File photo: REUTERS/Yuri Gripas.

WASHINGTON – Congressional Republicans are sticking with their party leader in the face of thousands of pages of evidence showing President Donald Trump leveraged foreign policy for political favours, raising the possibility that not a single House Republican will vote for his impeachment.

As they prepare to hold the first open impeachment hearings this week, Democrats had hoped to peel off Republican support from a key GOP bloc – retiring lawmakers who need not worry about internal blowback or primary challenges.

Yet many are refusing to break with Trump. Rep. Peter King of New York made a point of stating his intention to vote against impeaching Trump in his retirement announcement Monday, a troubling sign for Democrats.

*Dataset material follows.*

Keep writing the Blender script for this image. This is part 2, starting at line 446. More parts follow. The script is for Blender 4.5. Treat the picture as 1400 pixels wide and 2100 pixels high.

Another moderate Republican, Rep. Will Hurd of Texas, sounded more like a Trump ally than a centrist on a Sunday morning talk show as he called for Hunter Biden, son of former vice president Joe Biden, to testify in the impeachment inquiry – an idea being pushed by the White House that concerns some conservative Senate Republicans. Hunter Biden served on the board of a Ukrainian gas company.

In more than five weeks of testimony, current and former Trump administration officials allege that the president tied foreign aid and a White House meeting to Ukraine’s willingness to investigate the Bidens and a conspiracy theory surrounding the 2016 election.